In short, we know that there is a contract. We know that we have impliedly signed the contract. And most of all, we know that our lives are owned and operated pursuant to its terms. If that knowledge dies with us, then it’s over. And by it, I mean IT. And by over, I mean OVER. You know it. I know it. We have arrived at a moment of reckoning: either we fade into a terrible complicity, or breach the contract. It is less a choice than it is an imperative that we face or turn away from. We either hide in our little apartments, or set out like pioneers. We either lower our eyes and go along with the plan, or venture into the insecurity of the unknown. We either walk the tired path of comfort, or risk birthing something new. No less than the fate of the world depends on what we do in the next few years.

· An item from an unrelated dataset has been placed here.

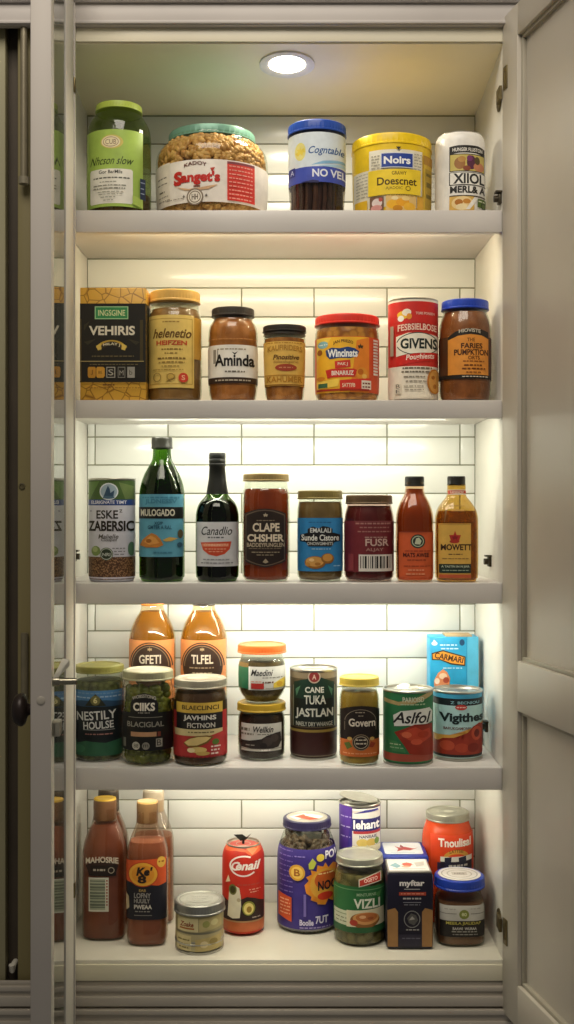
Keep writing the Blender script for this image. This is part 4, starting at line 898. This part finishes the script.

Now here was the vision: truth has a way of being relentless. Truth has a way of refusing to die. There will be many people who read this and see it as an overly sincere and melodramatic piece of crap, but there are those who will recognize it as one loser’s agonized attempt to get at the heart of the matter. And for those people, i.e. you and me, this game isn’t over. You can say that truth is going to use us for something, or maybe we’re braver than we think we are, or maybe that the bullshit volume of misery is going to get turned up so high that ultimately we’ll have no choice but to say fuck it and take a stand, but something is going to happen here. We will not go gently. I can see it in the eyes and on the faces: the desperate realization that five years of something beautiful is infinitely better than 30 more years of lies. We may go down, but we will go down swinging. The final act of this generation has yet to be staged.